* _DIRECTIONS FOR THIS TASK_: All of the data below must be repeated exactly.

*** DATA BLOCK ***

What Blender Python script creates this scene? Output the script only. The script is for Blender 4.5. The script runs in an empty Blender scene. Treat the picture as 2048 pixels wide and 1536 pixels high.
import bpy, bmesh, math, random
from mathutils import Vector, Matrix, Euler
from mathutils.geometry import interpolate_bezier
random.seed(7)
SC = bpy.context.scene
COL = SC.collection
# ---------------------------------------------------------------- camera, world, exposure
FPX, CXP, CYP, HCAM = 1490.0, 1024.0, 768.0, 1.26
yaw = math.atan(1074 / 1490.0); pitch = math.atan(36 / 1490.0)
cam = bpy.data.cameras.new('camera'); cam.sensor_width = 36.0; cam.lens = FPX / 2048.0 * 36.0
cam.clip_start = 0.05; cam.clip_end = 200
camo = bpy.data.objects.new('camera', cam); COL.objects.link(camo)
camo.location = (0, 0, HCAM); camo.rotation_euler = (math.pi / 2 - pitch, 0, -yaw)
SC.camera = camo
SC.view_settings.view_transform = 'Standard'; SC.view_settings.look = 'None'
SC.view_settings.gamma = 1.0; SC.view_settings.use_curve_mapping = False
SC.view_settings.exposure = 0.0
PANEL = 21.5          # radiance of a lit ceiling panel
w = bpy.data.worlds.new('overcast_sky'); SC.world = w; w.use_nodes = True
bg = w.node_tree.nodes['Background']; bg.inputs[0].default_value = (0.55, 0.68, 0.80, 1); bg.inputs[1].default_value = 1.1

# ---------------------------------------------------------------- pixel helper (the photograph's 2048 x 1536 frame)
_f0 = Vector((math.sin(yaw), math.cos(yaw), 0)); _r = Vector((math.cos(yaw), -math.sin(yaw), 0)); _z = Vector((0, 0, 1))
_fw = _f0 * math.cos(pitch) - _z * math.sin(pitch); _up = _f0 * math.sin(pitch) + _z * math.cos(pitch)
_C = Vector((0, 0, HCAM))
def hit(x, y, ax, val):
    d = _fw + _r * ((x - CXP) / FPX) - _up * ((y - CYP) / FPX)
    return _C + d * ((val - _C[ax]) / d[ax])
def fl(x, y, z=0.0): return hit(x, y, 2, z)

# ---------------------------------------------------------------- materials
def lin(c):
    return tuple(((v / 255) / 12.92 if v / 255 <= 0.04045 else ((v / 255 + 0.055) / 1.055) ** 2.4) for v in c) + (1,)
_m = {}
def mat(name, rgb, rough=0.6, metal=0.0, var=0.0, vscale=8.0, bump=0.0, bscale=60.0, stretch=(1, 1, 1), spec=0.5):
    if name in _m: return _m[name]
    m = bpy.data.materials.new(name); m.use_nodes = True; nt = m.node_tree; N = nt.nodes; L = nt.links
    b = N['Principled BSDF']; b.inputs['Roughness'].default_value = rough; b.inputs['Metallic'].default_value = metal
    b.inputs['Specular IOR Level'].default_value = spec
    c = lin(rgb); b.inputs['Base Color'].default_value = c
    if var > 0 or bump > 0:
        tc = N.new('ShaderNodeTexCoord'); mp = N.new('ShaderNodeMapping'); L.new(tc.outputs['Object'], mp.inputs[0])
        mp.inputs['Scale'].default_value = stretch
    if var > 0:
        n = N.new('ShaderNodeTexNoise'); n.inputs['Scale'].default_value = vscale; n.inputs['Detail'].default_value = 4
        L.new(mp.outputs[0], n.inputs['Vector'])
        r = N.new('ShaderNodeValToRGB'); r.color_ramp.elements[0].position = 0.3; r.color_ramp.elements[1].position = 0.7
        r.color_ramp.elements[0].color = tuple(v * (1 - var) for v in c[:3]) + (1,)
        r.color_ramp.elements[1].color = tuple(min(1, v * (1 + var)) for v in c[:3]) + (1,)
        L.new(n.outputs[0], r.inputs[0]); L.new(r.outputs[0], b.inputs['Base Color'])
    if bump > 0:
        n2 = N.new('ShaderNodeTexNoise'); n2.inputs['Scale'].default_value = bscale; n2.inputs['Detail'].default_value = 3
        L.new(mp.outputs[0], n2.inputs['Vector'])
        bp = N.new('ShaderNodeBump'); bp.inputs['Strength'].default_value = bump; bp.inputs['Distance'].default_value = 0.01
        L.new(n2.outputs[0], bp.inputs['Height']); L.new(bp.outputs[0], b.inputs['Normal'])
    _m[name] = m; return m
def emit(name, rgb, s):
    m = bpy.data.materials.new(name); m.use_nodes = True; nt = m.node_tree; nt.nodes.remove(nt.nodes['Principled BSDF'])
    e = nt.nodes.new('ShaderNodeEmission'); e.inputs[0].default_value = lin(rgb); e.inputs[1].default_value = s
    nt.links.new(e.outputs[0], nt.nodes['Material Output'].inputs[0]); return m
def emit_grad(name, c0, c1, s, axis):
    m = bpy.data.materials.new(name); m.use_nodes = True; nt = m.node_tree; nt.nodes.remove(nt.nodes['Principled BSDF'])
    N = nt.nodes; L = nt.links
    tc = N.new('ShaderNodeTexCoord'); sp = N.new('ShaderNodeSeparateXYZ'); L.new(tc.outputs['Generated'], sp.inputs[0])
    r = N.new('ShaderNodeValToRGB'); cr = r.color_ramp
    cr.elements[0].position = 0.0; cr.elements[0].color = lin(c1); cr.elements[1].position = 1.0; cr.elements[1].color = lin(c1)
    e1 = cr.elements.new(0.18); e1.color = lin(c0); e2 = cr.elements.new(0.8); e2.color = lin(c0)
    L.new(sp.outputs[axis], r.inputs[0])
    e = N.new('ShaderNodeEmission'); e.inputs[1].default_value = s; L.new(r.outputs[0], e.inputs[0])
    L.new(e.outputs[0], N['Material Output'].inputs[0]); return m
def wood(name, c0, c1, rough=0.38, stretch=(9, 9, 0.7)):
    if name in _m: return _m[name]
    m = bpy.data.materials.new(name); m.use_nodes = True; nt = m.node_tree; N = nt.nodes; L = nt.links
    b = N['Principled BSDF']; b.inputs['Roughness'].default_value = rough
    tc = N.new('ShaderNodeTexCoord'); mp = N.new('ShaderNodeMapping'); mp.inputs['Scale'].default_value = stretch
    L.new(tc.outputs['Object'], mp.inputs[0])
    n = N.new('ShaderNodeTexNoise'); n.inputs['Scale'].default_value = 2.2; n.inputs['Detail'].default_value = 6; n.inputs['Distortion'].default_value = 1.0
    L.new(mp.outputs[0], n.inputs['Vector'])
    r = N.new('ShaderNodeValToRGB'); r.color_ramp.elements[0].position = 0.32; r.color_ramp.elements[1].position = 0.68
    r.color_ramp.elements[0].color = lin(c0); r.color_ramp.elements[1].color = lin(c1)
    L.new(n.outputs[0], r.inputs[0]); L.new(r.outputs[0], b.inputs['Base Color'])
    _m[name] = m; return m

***

* _SOLUTION TO THIS TASK_:
What Blender Python script creates this scene? Output the script only. The script is for Blender 4.5. The script runs in an empty Blender scene. Treat the picture as 2048 pixels wide and 1536 pixels high.
import bpy, bmesh, math, random
from mathutils import Vector, Matrix, Euler
from mathutils.geometry import interpolate_bezier
random.seed(7)
SC = bpy.context.scene
COL = SC.collection
# ---------------------------------------------------------------- camera, world, exposure
FPX, CXP, CYP, HCAM = 1490.0, 1024.0, 768.0, 1.26
yaw = math.atan(1074 / 1490.0); pitch = math.atan(36 / 1490.0)
cam = bpy.data.cameras.new('camera'); cam.sensor_width = 36.0; cam.lens = FPX / 2048.0 * 36.0
cam.clip_start = 0.05; cam.clip_end = 200
camo = bpy.data.objects.new('camera', cam); COL.objects.link(camo)
camo.location = (0, 0, HCAM); camo.rotation_euler = (math.pi / 2 - pitch, 0, -yaw)
SC.camera = camo
SC.view_settings.view_transform = 'Standard'; SC.view_settings.look = 'None'
SC.view_settings.gamma = 1.0; SC.view_settings.use_curve_mapping = False
SC.view_settings.exposure = 0.0
PANEL = 21.5          # radiance of a lit ceiling panel
w = bpy.data.worlds.new('overcast_sky'); SC.world = w; w.use_nodes = True
bg = w.node_tree.nodes['Background']; bg.inputs[0].default_value = (0.55, 0.68, 0.80, 1); bg.inputs[1].default_value = 1.1

# ---------------------------------------------------------------- pixel helper (the photograph's 2048 x 1536 frame)
_f0 = Vector((math.sin(yaw), math.cos(yaw), 0)); _r = Vector((math.cos(yaw), -math.sin(yaw), 0)); _z = Vector((0, 0, 1))
_fw = _f0 * math.cos(pitch) - _z * math.sin(pitch); _up = _f0 * math.sin(pitch) + _z * math.cos(pitch)
_C = Vector((0, 0, HCAM))
def hit(x, y, ax, val):
    d = _fw + _r * ((x - CXP) / FPX) - _up * ((y - CYP) / FPX)
    return _C + d * ((val - _C[ax]) / d[ax])
def fl(x, y, z=0.0): return hit(x, y, 2, z)

# ---------------------------------------------------------------- materials
def lin(c):
    return tuple(((v / 255) / 12.92 if v / 255 <= 0.04045 else ((v / 255 + 0.055) / 1.055) ** 2.4) for v in c) + (1,)
_m = {}
def mat(name, rgb, rough=0.6, metal=0.0, var=0.0, vscale=8.0, bump=0.0, bscale=60.0, stretch=(1, 1, 1), spec=0.5):
    if name in _m: return _m[name]
    m = bpy.data.materials.new(name); m.use_nodes = True; nt = m.node_tree; N = nt.nodes; L = nt.links
    b = N['Principled BSDF']; b.inputs['Roughness'].default_value = rough; b.inputs['Metallic'].default_value = metal
    b.inputs['Specular IOR Level'].default_value = spec
    c = lin(rgb); b.inputs['Base Color'].default_value = c
    if var > 0 or bump > 0:
        tc = N.new('ShaderNodeTexCoord'); mp = N.new('ShaderNodeMapping'); L.new(tc.outputs['Object'], mp.inputs[0])
        mp.inputs['Scale'].default_value = stretch
    if var > 0:
        n = N.new('ShaderNodeTexNoise'); n.inputs['Scale'].default_value = vscale; n.inputs['Detail'].default_value = 4
        L.new(mp.outputs[0], n.inputs['Vector'])
        r = N.new('ShaderNodeValToRGB'); r.color_ramp.elements[0].position = 0.3; r.color_ramp.elements[1].position = 0.7
        r.color_ramp.elements[0].color = tuple(v * (1 - var) for v in c[:3]) + (1,)
        r.color_ramp.elements[1].color = tuple(min(1, v * (1 + var)) for v in c[:3]) + (1,)
        L.new(n.outputs[0], r.inputs[0]); L.new(r.outputs[0], b.inputs['Base Color'])
    if bump > 0:
        n2 = N.new('ShaderNodeTexNoise'); n2.inputs['Scale'].default_value = bscale; n2.inputs['Detail'].default_value = 3
        L.new(mp.outputs[0], n2.inputs['Vector'])
        bp = N.new('ShaderNodeBump'); bp.inputs['Strength'].default_value = bump; bp.inputs['Distance'].default_value = 0.01
        L.new(n2.outputs[0], bp.inputs['Height']); L.new(bp.outputs[0], b.inputs['Normal'])
    _m[name] = m; return m
def emit(name, rgb, s):
    m = bpy.data.materials.new(name); m.use_nodes = True; nt = m.node_tree; nt.nodes.remove(nt.nodes['Principled BSDF'])
    e = nt.nodes.new('ShaderNodeEmission'); e.inputs[0].default_value = lin(rgb); e.inputs[1].default_value = s
    nt.links.new(e.outputs[0], nt.nodes['Material Output'].inputs[0]); return m
def emit_grad(name, c0, c1, s, axis):
    m = bpy.data.materials.new(name); m.use_nodes = True; nt = m.node_tree; nt.nodes.remove(nt.nodes['Principled BSDF'])
    N = nt.nodes; L = nt.links
    tc = N.new('ShaderNodeTexCoord'); sp = N.new('ShaderNodeSeparateXYZ'); L.new(tc.outputs['Generated'], sp.inputs[0])
    r = N.new('ShaderNodeValToRGB'); cr = r.color_ramp
    cr.elements[0].position = 0.0; cr.elements[0].color = lin(c1); cr.elements[1].position = 1.0; cr.elements[1].color = lin(c1)
    e1 = cr.elements.new(0.18); e1.color = lin(c0); e2 = cr.elements.new(0.8); e2.color = lin(c0)
    L.new(sp.outputs[axis], r.inputs[0])
    e = N.new('ShaderNodeEmission'); e.inputs[1].default_value = s; L.new(r.outputs[0], e.inputs[0])
    L.new(e.outputs[0], N['Material Output'].inputs[0]); return m
def wood(name, c0, c1, rough=0.38, stretch=(9, 9, 0.7)):
    if name in _m: return _m[name]
    m = bpy.data.materials.new(name); m.use_nodes = True; nt = m.node_tree; N = nt.nodes; L = nt.links
    b = N['Principled BSDF']; b.inputs['Roughness'].default_value = rough
    tc = N.new('ShaderNodeTexCoord'); mp = N.new('ShaderNodeMapping'); mp.inputs['Scale'].default_value = stretch
    L.new(tc.outputs['Object'], mp.inputs[0])
    n = N.new('ShaderNodeTexNoise'); n.inputs['Scale'].default_value = 2.2; n.inputs['Detail'].default_value = 6; n.inputs['Distortion'].default_value = 1.0
    L.new(mp.outputs[0], n.inputs['Vector'])
    r = N.new('ShaderNodeValToRGB'); r.color_ramp.elements[0].position = 0.32; r.color_ramp.elements[1].position = 0.68
    r.color_ramp.elements[0].color = lin(c0); r.color_ramp.elements[1].color = lin(c1)
    L.new(n.outputs[0], r.inputs[0]); L.new(r.outputs[0], b.inputs['Base Color'])
    _m[name] = m; return m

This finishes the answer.